I left my VPS open to password logins for over 3 years, no security updates, no firewalls, no kernel updates, no apt upgrades; only fail2ban and I survived: https://oxal.org/blog/my-vps-security-mess/
Don't be me, but even if you royally mess up things won't be as bad as you think.
I've had password login enabled for decades on my home server, not even fail2ban. But I do have an "AllowUsers" list with three non-cryptic user names. (None of them are my domain name, but nice try.)
Last month I had 250k failed password attempts. If I had a "weak" password of 6 random letters (I don't), and all 250k had guessed a valid username (only 23 managed that), that would give... uh, one expected success every 70 years?
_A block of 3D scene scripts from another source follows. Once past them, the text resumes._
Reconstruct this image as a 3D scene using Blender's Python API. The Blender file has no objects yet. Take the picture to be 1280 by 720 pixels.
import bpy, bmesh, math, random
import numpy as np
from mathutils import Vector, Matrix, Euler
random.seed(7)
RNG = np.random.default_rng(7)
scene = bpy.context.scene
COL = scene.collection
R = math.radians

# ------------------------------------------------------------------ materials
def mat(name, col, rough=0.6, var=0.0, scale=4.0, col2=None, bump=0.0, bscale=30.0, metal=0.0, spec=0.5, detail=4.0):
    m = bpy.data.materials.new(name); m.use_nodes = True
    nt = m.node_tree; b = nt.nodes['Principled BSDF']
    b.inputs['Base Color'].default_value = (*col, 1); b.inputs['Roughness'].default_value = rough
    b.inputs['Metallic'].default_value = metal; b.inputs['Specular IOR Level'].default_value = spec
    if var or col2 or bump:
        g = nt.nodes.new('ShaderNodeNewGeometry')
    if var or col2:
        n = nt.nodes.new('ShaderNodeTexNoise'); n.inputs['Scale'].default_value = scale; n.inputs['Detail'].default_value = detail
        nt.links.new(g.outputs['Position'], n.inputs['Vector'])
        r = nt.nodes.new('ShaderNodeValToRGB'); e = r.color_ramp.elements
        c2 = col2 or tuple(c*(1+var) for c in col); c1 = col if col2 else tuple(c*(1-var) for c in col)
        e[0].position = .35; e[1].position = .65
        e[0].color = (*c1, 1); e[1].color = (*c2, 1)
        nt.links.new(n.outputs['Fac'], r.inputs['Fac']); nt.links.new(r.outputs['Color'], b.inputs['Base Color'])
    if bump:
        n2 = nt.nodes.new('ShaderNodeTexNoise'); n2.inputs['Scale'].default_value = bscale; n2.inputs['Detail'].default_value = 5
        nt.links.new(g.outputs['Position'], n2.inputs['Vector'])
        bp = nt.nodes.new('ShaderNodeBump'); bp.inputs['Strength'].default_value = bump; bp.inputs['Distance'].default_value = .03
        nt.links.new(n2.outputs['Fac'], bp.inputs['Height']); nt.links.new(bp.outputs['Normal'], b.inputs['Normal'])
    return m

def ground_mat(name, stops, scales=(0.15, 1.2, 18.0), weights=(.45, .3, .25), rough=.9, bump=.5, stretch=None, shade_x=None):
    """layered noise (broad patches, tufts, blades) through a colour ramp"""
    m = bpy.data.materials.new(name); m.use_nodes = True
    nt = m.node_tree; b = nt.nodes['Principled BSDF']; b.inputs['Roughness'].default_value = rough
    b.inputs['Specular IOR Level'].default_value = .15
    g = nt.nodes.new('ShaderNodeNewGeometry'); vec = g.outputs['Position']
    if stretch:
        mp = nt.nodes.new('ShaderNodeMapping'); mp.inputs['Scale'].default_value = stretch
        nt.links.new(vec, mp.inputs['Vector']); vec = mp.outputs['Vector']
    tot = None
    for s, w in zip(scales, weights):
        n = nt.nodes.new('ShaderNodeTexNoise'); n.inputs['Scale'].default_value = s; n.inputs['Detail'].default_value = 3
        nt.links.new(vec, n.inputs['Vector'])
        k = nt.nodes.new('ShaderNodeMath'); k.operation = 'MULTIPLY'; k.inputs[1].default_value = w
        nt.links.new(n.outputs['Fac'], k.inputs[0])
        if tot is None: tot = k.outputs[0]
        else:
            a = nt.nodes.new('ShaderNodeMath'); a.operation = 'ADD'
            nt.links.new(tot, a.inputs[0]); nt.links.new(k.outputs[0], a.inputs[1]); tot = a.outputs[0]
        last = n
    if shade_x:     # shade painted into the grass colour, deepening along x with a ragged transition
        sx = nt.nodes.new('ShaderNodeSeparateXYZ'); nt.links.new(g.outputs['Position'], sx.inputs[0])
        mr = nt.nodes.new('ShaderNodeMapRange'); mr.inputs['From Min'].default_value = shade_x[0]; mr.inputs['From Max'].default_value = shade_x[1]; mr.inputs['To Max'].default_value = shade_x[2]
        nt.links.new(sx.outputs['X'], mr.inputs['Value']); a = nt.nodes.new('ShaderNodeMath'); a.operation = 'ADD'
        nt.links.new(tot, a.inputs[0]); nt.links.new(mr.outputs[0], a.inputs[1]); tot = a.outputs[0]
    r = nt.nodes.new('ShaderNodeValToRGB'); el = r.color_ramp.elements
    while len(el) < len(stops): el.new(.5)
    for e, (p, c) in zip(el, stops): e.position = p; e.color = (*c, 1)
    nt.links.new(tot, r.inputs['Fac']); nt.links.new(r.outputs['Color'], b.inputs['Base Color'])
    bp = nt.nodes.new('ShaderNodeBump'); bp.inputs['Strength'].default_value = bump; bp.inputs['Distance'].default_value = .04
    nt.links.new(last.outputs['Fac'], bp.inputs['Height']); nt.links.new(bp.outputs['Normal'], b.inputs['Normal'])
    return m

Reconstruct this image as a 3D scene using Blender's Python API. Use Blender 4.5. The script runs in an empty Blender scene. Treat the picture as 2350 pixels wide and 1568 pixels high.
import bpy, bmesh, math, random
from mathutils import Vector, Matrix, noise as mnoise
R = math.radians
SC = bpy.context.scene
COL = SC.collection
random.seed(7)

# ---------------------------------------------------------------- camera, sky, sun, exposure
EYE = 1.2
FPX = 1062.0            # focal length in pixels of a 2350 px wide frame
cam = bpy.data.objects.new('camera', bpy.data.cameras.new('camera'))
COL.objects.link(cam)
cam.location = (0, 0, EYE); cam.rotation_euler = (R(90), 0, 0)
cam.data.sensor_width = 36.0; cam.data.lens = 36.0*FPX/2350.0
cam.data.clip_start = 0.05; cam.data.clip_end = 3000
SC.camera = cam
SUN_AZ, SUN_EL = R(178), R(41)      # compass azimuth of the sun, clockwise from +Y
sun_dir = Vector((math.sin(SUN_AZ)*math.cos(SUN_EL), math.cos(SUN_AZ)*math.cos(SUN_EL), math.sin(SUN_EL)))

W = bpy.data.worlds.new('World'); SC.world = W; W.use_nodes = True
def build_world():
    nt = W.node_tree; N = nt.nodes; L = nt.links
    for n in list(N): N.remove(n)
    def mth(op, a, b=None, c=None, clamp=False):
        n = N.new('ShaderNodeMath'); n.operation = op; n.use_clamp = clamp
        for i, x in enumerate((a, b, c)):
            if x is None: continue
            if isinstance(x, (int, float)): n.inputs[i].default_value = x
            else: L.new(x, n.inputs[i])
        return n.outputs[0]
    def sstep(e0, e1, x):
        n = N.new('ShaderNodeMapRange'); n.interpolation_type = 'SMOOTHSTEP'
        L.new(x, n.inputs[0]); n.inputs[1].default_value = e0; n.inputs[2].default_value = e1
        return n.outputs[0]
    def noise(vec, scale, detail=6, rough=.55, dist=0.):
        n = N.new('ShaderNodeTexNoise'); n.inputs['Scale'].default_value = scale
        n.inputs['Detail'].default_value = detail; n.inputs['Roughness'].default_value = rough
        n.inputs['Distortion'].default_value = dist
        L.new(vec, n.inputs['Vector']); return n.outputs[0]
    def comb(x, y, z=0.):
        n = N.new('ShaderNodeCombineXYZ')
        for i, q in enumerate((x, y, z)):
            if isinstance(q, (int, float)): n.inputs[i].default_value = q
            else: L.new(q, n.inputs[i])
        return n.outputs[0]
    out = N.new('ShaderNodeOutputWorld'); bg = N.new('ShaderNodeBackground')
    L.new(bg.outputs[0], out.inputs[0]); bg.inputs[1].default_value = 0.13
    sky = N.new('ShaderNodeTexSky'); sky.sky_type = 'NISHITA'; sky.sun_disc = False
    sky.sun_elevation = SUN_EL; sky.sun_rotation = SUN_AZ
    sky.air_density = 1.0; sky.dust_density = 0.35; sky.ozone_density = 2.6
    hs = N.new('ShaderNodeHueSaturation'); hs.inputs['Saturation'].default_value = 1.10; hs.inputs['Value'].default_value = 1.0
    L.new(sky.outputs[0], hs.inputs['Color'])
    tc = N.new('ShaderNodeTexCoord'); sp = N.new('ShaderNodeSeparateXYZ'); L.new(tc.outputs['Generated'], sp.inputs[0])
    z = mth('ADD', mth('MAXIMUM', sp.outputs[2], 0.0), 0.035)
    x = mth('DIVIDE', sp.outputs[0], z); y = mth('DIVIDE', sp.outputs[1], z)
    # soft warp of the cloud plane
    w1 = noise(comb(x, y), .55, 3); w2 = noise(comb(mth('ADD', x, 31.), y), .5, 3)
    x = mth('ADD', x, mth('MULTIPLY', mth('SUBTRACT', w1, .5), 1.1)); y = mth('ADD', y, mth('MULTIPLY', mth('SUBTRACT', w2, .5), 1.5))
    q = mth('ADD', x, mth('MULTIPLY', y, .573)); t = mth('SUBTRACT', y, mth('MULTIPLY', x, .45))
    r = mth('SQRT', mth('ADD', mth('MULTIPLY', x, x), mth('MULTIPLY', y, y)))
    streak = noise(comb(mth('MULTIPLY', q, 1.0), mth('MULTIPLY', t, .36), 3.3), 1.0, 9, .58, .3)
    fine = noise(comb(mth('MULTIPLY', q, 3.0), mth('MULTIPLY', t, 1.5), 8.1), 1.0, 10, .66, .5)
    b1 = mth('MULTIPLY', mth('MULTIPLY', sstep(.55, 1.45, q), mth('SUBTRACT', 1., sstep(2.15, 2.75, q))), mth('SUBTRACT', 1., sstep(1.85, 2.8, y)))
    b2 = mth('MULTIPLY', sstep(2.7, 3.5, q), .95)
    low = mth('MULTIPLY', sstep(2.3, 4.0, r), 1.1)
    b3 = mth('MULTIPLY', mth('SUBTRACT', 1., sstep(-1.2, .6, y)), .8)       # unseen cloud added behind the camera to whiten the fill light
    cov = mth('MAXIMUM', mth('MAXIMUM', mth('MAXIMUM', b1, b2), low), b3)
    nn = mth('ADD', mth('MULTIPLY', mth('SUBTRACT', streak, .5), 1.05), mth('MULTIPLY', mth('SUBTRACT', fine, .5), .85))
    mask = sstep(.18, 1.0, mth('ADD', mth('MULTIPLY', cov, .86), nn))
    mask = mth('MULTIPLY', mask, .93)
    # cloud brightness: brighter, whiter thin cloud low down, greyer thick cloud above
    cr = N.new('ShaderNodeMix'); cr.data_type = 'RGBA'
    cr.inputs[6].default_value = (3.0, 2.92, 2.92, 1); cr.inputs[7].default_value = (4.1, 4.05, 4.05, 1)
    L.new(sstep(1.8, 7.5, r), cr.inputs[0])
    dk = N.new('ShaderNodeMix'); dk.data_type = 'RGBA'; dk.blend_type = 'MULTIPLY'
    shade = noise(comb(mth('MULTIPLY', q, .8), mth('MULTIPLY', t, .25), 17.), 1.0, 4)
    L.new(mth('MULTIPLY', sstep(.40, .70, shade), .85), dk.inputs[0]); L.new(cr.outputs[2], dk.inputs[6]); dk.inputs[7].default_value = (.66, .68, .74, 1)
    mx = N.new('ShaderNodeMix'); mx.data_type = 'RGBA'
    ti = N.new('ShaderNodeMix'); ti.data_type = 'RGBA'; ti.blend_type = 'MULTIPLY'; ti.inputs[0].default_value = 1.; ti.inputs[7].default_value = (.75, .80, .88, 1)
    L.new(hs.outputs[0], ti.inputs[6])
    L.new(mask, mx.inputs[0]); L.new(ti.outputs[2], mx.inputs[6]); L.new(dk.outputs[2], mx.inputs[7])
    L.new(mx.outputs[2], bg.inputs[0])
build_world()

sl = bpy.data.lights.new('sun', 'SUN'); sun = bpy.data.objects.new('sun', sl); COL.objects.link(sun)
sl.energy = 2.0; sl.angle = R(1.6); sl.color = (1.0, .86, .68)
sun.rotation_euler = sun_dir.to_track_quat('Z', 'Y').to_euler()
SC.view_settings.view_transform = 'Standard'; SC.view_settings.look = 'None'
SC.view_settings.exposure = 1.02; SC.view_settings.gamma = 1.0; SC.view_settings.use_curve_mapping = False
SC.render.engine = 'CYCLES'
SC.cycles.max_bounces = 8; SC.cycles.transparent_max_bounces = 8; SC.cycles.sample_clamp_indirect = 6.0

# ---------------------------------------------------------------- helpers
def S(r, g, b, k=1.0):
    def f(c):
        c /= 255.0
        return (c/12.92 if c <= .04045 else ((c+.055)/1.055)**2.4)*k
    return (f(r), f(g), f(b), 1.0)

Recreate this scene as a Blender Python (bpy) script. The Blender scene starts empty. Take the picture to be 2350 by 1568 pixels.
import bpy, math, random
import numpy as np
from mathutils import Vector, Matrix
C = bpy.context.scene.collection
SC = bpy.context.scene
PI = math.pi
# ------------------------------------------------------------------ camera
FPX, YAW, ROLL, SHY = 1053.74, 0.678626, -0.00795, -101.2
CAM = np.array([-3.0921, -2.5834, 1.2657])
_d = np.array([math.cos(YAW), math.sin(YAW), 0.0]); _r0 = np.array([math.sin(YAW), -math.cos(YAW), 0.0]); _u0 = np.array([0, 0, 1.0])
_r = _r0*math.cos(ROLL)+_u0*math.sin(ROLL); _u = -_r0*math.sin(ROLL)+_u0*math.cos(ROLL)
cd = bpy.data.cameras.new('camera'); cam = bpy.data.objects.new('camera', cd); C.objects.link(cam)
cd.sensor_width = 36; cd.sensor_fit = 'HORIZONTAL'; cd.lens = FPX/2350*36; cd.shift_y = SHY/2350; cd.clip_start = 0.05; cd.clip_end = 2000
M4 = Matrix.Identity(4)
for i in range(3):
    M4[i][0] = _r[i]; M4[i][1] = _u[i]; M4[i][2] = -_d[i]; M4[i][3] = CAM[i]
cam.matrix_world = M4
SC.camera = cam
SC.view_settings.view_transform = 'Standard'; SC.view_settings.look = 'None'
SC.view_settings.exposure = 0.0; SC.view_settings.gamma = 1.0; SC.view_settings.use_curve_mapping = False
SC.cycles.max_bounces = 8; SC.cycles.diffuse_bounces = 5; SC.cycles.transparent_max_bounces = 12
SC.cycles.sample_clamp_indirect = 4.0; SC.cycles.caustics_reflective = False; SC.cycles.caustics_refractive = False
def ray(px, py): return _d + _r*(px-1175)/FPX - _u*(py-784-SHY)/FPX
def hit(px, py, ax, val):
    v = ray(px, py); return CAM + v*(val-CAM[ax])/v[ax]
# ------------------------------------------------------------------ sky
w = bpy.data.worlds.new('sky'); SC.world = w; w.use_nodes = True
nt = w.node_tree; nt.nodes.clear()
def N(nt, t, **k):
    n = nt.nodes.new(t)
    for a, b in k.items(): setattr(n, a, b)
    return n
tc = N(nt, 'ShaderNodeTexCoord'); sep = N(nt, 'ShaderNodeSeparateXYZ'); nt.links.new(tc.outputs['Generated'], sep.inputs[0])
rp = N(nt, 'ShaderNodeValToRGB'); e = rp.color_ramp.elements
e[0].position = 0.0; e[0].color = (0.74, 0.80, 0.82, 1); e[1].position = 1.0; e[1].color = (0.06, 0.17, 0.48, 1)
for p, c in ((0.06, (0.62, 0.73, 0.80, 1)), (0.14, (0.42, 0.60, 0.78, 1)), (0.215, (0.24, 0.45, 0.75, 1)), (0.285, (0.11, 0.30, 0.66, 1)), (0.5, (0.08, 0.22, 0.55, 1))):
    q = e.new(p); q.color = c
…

That sounds risky actually. So don't expose a "root" user with a 6-letter password. Add two more letters and it is 40k years. Or use a strong password and forget about those random attempts.
I wonder about:
- silently compromised systems, active but unknown
- VPS provider doing security behind your back
I'd be worried about this too. Like there must be AI bots that "try the doors" on known exploits all over the internet, and once inside just do nothing but take a look around and give themselves access for the future. Maybe they become a botnet someday, but maybe the agent never saw the server doing anything of value worth waking up its master for— running a crypto wallet, a shard of a database with a "payments" table, an instance of a password manager like Vault, or who knows what else might get flagged as interesting.
Security is way more nuanced than "hey look I left my door open and nothing happened!". You are suggesting, perhaps inadvertently, a very dangerous thing.